Sunday I spent working, drinking organic coffee and eating a giant patacón and brownie with ice-cream in Parque Virrey in a food festival called "AlimentArte". And walking. On the way there in the middle of 7th street, normally busy as any 6-lane street cutting across town can be. But Sunday until 2pm it is part of the network of "Ciclovía": streets that are closed to normal traffic so that Rolos (people from Bogotá) and all non-original Bogotá citizens can show off their dogs, kids, bikes, roller blades and running shoes.
The way back I was alone, enjoying wind and calm of 9th street, with its plants and colours, turning into warehouses next to shiny blocks of flats next to old European-style houses. That part of the 9th always reminds me of my old area in London around Borough Tube station.
At night: how to dismantle a flat in 3 hours. I discovered that my bed (which I do not own) can be separated into 7 pieces plus wooden planks, and finally figured out how to fold our folding chairs properly so that they stack neatly.
Our fridge (of which I own one third) is way too big.
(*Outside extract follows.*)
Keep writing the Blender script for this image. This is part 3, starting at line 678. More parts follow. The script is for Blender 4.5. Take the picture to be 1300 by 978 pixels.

This morning: cooked a breakfast for everyone with everything from the fridge. Tasty. Only missing: coffee, my "mokka" was already in some box.
Then ordered a truck. Will I ever get over the fact how damn cheap labour is around here? Amazing: you order a proper truck with driver and helper by calling the taxi number.
Truck loaded with JuanK sharing a space in the back with the helper boy to take Jenn to her new room, and the rest of the stuff to Iván's house across town. His family now has to deal with the property (more or less neatly packed in Carulla and other assorted plastic bags) of three displaced MC members. Including oversized fridge, 7 pieces of my bed, 5 pieces of Pipe's bed, folded and stacked chairs and table. Jenn's room is adorned by mountains of blankets, left-over food, and the glass part of the fridge (the part that covers the vegetable drawers on the bottom).
Then back to our favourite neighbourhood, finding another flat we really want, up just on the corner of 1st street, view of mountains, a ruin that they never finished building, and a flashy urban development squashed against trees and brush. Now in a second version of bureaucratic process that sounds important and involves papers sent across the country to be signed in different places by different people.
I am now officially adopted by Iván until we can move into a home. MC life out of a suitcase.